▶ OBJECTIVE
Repeat everything from the line holding "Write part 3" to the line holding "p.build('printed_fascia', K_FLAT, canopy)", inclusive, exactly. Leave out the rest.
== DATA SUPPLIED
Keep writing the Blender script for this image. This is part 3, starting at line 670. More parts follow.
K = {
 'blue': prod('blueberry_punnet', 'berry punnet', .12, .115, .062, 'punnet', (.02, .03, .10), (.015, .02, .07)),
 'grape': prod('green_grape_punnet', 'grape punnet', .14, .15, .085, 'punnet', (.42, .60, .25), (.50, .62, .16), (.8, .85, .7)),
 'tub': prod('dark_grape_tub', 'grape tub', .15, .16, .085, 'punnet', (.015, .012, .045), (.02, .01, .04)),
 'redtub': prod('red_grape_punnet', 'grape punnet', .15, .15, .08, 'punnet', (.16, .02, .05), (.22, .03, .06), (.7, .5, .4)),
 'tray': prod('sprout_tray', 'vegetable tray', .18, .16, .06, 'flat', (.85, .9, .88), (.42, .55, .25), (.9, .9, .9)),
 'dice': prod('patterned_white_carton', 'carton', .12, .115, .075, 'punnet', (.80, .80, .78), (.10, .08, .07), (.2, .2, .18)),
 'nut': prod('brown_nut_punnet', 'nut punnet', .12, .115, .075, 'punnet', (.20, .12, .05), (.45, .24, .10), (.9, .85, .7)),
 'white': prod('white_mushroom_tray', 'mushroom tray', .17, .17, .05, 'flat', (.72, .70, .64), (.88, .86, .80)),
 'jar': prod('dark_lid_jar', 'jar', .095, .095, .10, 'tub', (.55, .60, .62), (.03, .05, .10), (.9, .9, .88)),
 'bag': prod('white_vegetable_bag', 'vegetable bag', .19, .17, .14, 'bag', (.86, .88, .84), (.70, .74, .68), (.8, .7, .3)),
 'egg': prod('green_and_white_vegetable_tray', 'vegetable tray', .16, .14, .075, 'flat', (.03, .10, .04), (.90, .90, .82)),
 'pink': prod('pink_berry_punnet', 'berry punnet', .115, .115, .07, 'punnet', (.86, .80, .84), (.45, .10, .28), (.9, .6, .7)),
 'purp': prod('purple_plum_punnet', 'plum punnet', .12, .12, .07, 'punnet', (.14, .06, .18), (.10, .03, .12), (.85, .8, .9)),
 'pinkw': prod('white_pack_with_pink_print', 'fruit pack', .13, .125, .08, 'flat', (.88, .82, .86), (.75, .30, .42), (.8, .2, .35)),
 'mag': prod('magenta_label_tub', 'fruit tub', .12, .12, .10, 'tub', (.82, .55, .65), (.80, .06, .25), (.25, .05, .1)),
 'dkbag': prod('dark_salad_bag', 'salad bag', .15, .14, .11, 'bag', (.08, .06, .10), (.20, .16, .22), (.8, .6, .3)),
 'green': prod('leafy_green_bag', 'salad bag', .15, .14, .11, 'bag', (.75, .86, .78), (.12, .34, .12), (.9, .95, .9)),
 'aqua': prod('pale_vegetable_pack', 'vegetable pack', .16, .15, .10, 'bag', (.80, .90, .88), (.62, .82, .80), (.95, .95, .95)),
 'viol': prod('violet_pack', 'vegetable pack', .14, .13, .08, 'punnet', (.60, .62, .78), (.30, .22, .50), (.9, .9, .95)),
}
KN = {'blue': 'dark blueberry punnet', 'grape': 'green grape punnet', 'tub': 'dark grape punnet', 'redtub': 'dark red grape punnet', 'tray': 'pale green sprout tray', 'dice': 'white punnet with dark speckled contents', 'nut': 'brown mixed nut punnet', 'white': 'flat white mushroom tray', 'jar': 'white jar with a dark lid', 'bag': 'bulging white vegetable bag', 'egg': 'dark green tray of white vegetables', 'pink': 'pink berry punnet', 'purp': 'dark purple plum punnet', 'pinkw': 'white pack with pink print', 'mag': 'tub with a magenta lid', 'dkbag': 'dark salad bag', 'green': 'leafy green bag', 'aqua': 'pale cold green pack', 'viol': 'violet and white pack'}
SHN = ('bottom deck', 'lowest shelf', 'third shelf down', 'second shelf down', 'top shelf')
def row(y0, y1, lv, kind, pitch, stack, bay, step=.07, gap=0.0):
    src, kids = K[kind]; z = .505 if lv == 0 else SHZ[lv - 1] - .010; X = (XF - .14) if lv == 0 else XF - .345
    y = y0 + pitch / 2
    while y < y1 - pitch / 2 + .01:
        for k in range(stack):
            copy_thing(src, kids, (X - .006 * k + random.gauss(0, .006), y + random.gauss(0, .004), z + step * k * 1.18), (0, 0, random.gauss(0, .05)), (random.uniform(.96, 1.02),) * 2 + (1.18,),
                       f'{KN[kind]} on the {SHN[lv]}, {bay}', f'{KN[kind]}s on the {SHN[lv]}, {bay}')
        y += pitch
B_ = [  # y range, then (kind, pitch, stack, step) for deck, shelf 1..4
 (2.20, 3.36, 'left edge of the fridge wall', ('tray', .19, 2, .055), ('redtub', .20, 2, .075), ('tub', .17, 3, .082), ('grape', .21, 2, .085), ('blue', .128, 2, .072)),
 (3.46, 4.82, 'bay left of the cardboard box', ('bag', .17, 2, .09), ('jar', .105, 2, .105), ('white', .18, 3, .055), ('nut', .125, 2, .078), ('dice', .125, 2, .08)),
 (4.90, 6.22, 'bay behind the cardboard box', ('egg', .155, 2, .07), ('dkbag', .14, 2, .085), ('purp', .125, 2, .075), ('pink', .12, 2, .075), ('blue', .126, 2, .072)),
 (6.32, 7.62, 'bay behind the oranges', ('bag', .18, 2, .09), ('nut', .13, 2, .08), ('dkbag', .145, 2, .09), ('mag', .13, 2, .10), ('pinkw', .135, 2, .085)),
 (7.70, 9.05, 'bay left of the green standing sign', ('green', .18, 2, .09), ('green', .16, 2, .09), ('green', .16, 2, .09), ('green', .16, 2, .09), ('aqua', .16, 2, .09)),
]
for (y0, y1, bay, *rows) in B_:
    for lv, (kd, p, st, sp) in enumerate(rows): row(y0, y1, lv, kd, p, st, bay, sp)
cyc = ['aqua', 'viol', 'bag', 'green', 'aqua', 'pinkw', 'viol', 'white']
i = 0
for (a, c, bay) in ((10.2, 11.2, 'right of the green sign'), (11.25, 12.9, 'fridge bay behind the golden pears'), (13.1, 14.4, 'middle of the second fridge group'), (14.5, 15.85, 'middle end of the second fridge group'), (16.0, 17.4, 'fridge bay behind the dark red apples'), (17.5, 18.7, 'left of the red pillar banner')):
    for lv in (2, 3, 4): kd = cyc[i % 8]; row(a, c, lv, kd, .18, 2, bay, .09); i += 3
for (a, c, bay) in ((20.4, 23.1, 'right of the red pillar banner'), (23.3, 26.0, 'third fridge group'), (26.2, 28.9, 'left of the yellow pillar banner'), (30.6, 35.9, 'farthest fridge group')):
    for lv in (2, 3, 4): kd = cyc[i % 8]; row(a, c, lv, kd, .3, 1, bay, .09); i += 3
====
== DATA SUPPLIED
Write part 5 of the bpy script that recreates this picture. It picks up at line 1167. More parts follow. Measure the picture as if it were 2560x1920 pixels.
====
== DATA SUPPLIED
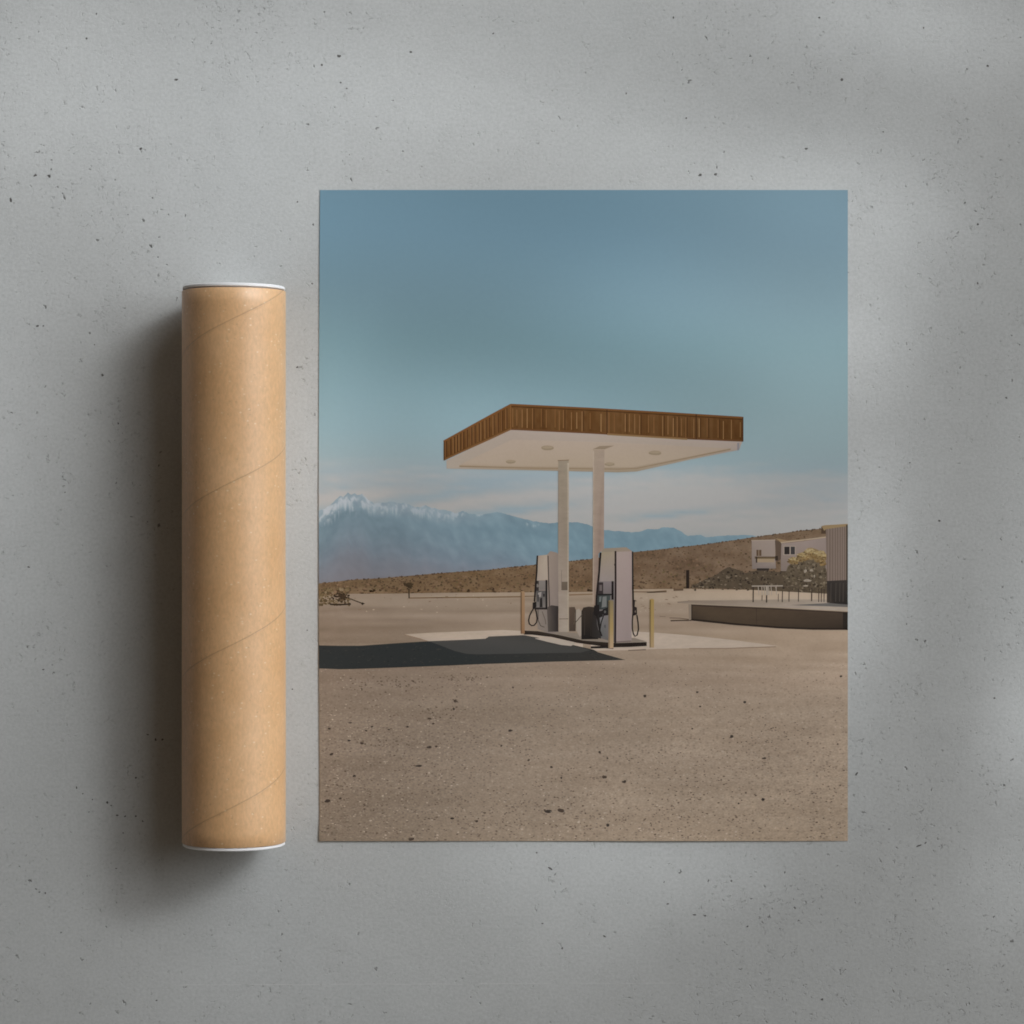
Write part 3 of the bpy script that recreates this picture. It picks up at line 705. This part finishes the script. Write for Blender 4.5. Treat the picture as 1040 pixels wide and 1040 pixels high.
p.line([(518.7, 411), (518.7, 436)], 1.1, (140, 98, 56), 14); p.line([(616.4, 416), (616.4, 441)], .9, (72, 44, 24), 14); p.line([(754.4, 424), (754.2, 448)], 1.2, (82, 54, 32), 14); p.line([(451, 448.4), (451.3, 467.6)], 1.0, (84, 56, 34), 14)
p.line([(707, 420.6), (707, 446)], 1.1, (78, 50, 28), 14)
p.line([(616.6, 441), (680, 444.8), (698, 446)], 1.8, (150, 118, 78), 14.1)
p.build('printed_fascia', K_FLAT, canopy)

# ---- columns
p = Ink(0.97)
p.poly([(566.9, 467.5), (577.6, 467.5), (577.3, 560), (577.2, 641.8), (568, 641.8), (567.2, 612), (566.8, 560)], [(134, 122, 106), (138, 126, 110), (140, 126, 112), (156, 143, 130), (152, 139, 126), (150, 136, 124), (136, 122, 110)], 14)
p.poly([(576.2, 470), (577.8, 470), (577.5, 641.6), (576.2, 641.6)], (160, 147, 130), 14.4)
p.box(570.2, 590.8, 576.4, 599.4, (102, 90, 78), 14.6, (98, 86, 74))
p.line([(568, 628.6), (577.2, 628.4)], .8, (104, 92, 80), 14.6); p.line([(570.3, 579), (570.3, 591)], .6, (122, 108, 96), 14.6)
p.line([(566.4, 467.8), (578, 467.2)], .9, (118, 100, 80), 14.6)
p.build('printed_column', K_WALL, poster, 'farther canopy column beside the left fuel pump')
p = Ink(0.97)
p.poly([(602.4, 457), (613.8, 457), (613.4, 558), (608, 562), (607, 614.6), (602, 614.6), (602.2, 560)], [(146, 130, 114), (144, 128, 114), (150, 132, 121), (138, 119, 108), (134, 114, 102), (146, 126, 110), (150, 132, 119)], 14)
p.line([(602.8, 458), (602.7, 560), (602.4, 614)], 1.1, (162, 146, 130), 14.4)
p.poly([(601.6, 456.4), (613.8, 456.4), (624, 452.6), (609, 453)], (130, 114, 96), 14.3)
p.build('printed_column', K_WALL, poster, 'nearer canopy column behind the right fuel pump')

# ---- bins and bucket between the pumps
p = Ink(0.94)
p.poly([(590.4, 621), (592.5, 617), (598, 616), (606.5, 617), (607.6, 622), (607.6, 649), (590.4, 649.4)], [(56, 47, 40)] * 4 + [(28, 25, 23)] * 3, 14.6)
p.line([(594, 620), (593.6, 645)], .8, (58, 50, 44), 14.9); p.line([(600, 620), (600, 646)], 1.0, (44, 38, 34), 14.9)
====
▶ ANSWER TO THE PROBLEM
Write part 3 of the bpy script that recreates this picture. It picks up at line 705. This part finishes the script. Write for Blender 4.5. Treat the picture as 1040 pixels wide and 1040 pixels high.
p.line([(518.7, 411), (518.7, 436)], 1.1, (140, 98, 56), 14); p.line([(616.4, 416), (616.4, 441)], .9, (72, 44, 24), 14); p.line([(754.4, 424), (754.2, 448)], 1.2, (82, 54, 32), 14); p.line([(451, 448.4), (451.3, 467.6)], 1.0, (84, 56, 34), 14)
p.line([(707, 420.6), (707, 446)], 1.1, (78, 50, 28), 14)
p.line([(616.6, 441), (680, 444.8), (698, 446)], 1.8, (150, 118, 78), 14.1)
p.build('printed_fascia', K_FLAT, canopy)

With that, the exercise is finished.